Let be $X$ and $Y$ random variables with joint probability function $f(x,y) = 4xy$ with $0<x<1$, $x<y<1$ and $-1<x<0$, $x<y<0$.
I want to find $\mathbb{E}(X+Y \mid Y-X)$.
I tried to do a rotation of coordinates, $u=\frac{1}{\sqrt{2}}(x+y)$ and $v=\frac{1}{\sqrt{2}}(-x+y)$. However, the new function $f(u,v)$ fails with the condition:
$$\int\int_{R}f(u,v)dudv = 1,$$
where $R$ is the same region: $0<x<1$, $x<y<1$ and $-1<x<0$, $x<y<0$.
What is the correct form to solve this problem?
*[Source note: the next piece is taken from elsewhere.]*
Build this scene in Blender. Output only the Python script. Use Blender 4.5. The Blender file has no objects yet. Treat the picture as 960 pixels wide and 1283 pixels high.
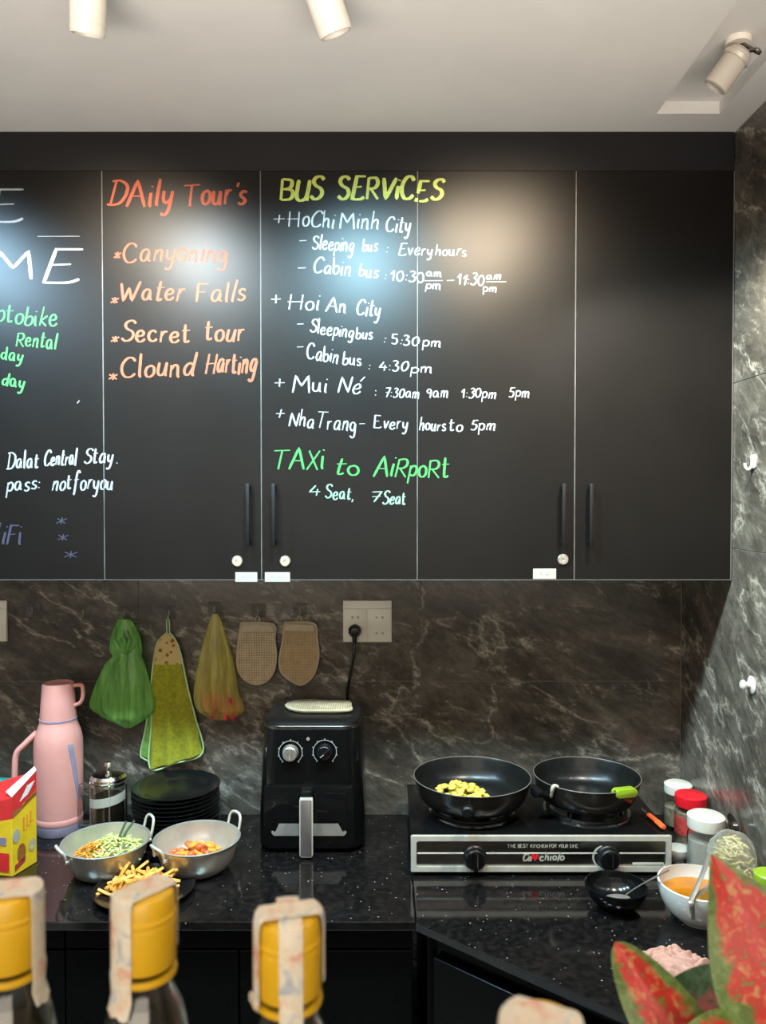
import bpy, bmesh, math, random
from mathutils import Vector, Matrix

random.seed(7)
PI = math.pi
S = bpy.context.scene
C = S.collection

# ------------------------------------------------------------------ camera
EYE = 1.80
F = 1000.0
PITCH = math.atan(21.5 / F)
cam_d = bpy.data.cameras.new('camera')
cam = bpy.data.objects.new('camera', cam_d)
C.objects.link(cam)
cam.location = (0, 0, EYE)
cam.rotation_euler = (PI / 2 - PITCH, 0, 0)
cam_d.sensor_fit = 'VERTICAL'
cam_d.sensor_height = 36
cam_d.lens = F / 1283 * 36
cam_d.clip_start = 0.02
cam_d.dof.use_dof = True
cam_d.dof.focus_distance = 2.15
cam_d.dof.aperture_fstop = 9.0
S.camera = cam

# ------------------------------------------------------------------ world, lights, exposure
S.view_settings.view_transform = 'Standard'
S.view_settings.look = 'None'
S.view_settings.gamma = 1
S.view_settings.use_curve_mapping = False
S.view_settings.exposure = 0.65
w = bpy.data.worlds.new('world')
S.world = w
w.use_nodes = True
bg = w.node_tree.nodes['Background']
bg.inputs[0].default_value = (1.0, 0.93, 0.84, 1)
bg.inputs[1].default_value = 0.09


def area(name, loc, target, size, sy, power, col):
    d = bpy.data.lights.new(name, 'AREA')
    d.shape = 'RECTANGLE'
    d.size, d.size_y = size, sy
    d.energy = power
    d.color = col
    o = bpy.data.objects.new(name, d)
    o.location = loc
    o.rotation_euler = (Vector(target) - Vector(loc)).to_track_quat('-Z', 'Y').to_euler()
    C.objects.link(o)
    return o


def spot(name, loc, target, power, col, angle, blend, size):
    d = bpy.data.lights.new(name, 'SPOT')
    d.energy = power
    d.color = col
    d.spot_size = math.radians(angle)
    d.spot_blend = blend
    d.shadow_soft_size = size
    o = bpy.data.objects.new(name, d)
    o.location = loc
    o.rotation_euler = (Vector(target) - Vector(loc)).to_track_quat('-Z', 'Y').to_euler()
    C.objects.link(o)
    return o


WARM = (1.0, 0.80, 0.56)
NEUT = (1.0, 0.93, 0.82)
COOL = (0.62, 0.86, 1.0)
# added warm fill from behind the camera for fronts and backsplash, no real source
area('front_fill', (-0.4, -2.0, 1.80), (0, 2, 1.30), 3.4, 1.2, 36, (1.0, 0.88, 0.74))
# added upward fill behind the camera to brighten the ceiling, no lamp stands there
ceil_fill = area('ceiling_fill', (-0.1, -0.30, 1.45), (-0.1, 0.55, 2.74), 2.4, 0.4, 17.5, (1.0, 0.91, 0.84))
ceil_fill.data.spread = math.radians(80)
# the ceiling spots over the worktop (bodies built further down at the same places)
LY = 1.47
spot('spot_beam', (-1.30, LY, 2.585), (-1.35, 2.15, 1.1), 84, (0.46, 0.76, 1.0), 136, 0.4, 0.08)
spot('spot_beam', (-0.58, LY, 2.585), (-0.64, 2.1, 1.1), 54, (0.76, 0.92, 1.0), 136, 0.4, 0.08)
spot('spot_beam', (-0.07, LY, 2.585), (0.1, 2.1, 1.1), 90, (0.46, 0.82, 1.0), 136, 0.4, 0.08)
spot('spot_beam', (0.62, LY, 2.60), (0.86, 1.85, 1.0), 74, NEUT, 112, 0.6, 0.03)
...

I'm really confused.
If $u=\frac{1}{\sqrt{2}}(x+y)$, $v=\frac{1}{\sqrt{2}}(y-x)$ is a rotation, then $$ (x,y)=(0,0) \mapsto (u,v)=(0,0), $$ $$ (x,y)=(1,1) \mapsto (u,v)=(\sqrt{2},0), $$ $$ (x,y)=(0,1) \mapsto (u,v)=\left(\tfrac1{\sqrt{2}},\tfrac1{\sqrt{2}}\right), $$ $$ (x,y)=(-1,-1) \mapsto (u,v)=(-\sqrt{2},0), $$ $$ (x,y)=(-1,0) \mapsto (u,v)=\left(-\tfrac1{\sqrt{2}},\tfrac1{\sqrt{2}}\right). $$
And the pdf $f_{U,V}(u,v)=2u^2-2v^2$ is a valid pdf inside this region. Also it is evident that $$ \mathbb E[X+Y\mid Y-X] = \mathbb E[\sqrt{2}U\mid \sqrt{2}V]=\sqrt{2}\mathop{\mathbb E}[U\mid V] = 0 $$ since the distribution of $U$ is symmetric for any fixed $V$.